Concerns have been raised that young women aren’t able to get taxi rides home after nights out in Hereford, because drivers will only take cash.
Mani Mistry, who has driven a taxi in Hereford for over 20 years, said: “Drivers are refusing card and app-based payments from young women, even when they are begging. It’s a public safety issue that needs to be addressed.”
Hereford Hackney Carriage and Private Hire Association chairman John Jones agreed it is a problem in the city, “especially with younger people”.
“Often drivers use it as an excuse to refuse shorter fares – which genuine companies then get inundated with,” he added.
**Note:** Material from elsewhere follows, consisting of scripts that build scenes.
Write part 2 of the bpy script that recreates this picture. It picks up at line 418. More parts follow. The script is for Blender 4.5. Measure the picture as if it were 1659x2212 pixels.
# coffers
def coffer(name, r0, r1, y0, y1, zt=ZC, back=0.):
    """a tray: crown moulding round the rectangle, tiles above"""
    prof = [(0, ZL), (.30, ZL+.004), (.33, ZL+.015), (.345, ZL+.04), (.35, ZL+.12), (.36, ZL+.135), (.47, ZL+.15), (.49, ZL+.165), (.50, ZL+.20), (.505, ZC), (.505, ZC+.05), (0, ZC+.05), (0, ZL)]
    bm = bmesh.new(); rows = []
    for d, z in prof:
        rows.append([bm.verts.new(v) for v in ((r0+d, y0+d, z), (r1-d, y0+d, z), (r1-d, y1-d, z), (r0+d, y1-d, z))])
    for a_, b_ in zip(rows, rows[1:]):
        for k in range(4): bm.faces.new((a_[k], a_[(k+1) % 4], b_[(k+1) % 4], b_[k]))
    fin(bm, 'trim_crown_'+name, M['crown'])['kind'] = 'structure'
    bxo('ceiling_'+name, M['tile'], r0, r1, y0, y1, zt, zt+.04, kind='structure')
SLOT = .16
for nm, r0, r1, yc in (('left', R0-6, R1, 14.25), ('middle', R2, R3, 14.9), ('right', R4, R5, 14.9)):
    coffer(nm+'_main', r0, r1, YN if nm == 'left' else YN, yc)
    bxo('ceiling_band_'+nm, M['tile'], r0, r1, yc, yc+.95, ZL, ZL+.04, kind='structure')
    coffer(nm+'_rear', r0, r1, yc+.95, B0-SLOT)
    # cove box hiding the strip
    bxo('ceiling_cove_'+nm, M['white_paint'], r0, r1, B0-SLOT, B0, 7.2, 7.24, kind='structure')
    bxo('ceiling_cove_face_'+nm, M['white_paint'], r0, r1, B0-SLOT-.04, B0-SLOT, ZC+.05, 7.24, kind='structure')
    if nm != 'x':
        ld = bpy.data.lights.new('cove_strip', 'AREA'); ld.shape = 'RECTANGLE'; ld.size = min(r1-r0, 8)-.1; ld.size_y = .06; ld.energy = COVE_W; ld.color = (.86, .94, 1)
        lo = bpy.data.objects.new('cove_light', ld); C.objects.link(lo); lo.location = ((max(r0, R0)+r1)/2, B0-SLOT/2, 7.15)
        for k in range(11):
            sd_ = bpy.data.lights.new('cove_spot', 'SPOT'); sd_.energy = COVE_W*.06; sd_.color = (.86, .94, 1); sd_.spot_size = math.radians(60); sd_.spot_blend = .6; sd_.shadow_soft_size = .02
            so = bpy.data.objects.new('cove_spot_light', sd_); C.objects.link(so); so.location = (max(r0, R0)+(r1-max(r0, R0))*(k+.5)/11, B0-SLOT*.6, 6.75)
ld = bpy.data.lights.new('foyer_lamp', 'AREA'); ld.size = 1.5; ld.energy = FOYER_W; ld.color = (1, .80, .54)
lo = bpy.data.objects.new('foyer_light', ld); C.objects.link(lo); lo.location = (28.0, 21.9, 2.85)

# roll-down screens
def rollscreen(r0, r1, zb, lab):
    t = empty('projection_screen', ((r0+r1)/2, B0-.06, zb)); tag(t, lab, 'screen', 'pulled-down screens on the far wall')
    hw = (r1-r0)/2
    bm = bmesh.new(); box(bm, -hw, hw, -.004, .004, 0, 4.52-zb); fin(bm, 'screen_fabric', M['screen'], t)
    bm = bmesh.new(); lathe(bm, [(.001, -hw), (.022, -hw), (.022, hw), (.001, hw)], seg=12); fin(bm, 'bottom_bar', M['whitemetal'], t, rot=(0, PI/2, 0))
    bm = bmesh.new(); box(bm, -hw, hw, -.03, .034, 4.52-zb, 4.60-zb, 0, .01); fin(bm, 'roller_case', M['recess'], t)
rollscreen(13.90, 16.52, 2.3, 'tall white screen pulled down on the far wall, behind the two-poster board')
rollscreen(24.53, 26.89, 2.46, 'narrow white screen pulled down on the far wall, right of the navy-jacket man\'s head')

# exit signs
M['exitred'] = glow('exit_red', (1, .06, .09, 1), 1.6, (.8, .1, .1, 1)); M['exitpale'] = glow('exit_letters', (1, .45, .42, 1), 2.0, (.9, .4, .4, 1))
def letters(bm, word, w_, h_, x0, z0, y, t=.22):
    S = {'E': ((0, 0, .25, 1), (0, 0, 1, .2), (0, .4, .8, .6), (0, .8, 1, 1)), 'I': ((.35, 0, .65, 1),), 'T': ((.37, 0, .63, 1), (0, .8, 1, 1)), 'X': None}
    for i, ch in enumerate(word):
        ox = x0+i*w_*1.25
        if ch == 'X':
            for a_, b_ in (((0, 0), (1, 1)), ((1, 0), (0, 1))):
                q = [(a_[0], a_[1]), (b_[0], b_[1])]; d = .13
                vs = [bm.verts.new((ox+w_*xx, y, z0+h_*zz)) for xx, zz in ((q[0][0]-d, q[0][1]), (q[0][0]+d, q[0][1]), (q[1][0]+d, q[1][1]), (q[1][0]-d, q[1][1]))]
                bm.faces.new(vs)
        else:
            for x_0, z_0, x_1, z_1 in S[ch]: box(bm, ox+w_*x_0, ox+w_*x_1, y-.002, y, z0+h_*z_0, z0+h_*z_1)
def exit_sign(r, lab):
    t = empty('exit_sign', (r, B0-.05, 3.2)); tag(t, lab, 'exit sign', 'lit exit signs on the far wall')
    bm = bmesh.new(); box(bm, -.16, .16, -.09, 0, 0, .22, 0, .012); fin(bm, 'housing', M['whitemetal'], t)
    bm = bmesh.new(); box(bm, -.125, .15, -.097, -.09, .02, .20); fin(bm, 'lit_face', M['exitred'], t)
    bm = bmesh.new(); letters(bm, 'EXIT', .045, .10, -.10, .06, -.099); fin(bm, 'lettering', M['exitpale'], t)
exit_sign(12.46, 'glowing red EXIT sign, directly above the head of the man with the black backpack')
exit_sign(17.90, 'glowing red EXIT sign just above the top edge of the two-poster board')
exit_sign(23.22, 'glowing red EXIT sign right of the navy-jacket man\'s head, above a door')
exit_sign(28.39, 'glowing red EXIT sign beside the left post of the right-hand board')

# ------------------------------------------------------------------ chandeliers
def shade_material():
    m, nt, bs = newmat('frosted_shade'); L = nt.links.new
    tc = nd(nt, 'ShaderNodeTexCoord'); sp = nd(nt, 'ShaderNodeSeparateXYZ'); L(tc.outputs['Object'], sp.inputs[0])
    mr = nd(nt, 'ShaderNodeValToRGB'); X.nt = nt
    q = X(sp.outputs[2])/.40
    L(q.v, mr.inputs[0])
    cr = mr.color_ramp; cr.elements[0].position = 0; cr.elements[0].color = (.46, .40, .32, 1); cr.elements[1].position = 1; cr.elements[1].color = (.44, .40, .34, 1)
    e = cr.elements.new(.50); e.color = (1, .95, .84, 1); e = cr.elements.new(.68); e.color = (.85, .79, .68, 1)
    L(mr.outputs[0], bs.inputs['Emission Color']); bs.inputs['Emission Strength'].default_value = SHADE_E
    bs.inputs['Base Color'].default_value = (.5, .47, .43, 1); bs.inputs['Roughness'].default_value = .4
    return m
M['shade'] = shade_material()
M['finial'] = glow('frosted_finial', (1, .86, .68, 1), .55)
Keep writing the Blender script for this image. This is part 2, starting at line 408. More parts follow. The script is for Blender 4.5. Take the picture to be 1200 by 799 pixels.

According to a Herefordshire Council spokesperson: “The council’s licensing team are aware of recent reports of this nature, and of the consequences of refusing short fares on vulnerable people. Therefore we will be considering how the taxi policy could be amended so that this issue can be better regulated.
“In the meantime the licensing authority will be increasing night-time enforcement work and has already written to the entire taxi trade to notify them of this.”
Mr Jones said he would welcome such a change in drivers’ licensing requirements.
But he remains unhappy with the way the council is attempting to change more widely how taxis are registered in the county.
He said this “is a simple fix which should have taken six months but has been dragging on for four years” – for which he blames “officers’ incompetence”.
This and other concerns about transport have prompted him to stand for the Conservatives in the Newton Farm county ward at next week’s local elections.
“There is an acute shortage of taxis in Hereford, partly because drivers don’t want to come out at peak times – they just get stuck in traffic,” he said.
He added he would favour bypasses on both sides of the city to improve its longer-term resilience, so “young people to feel able to stay in Herefordshire”.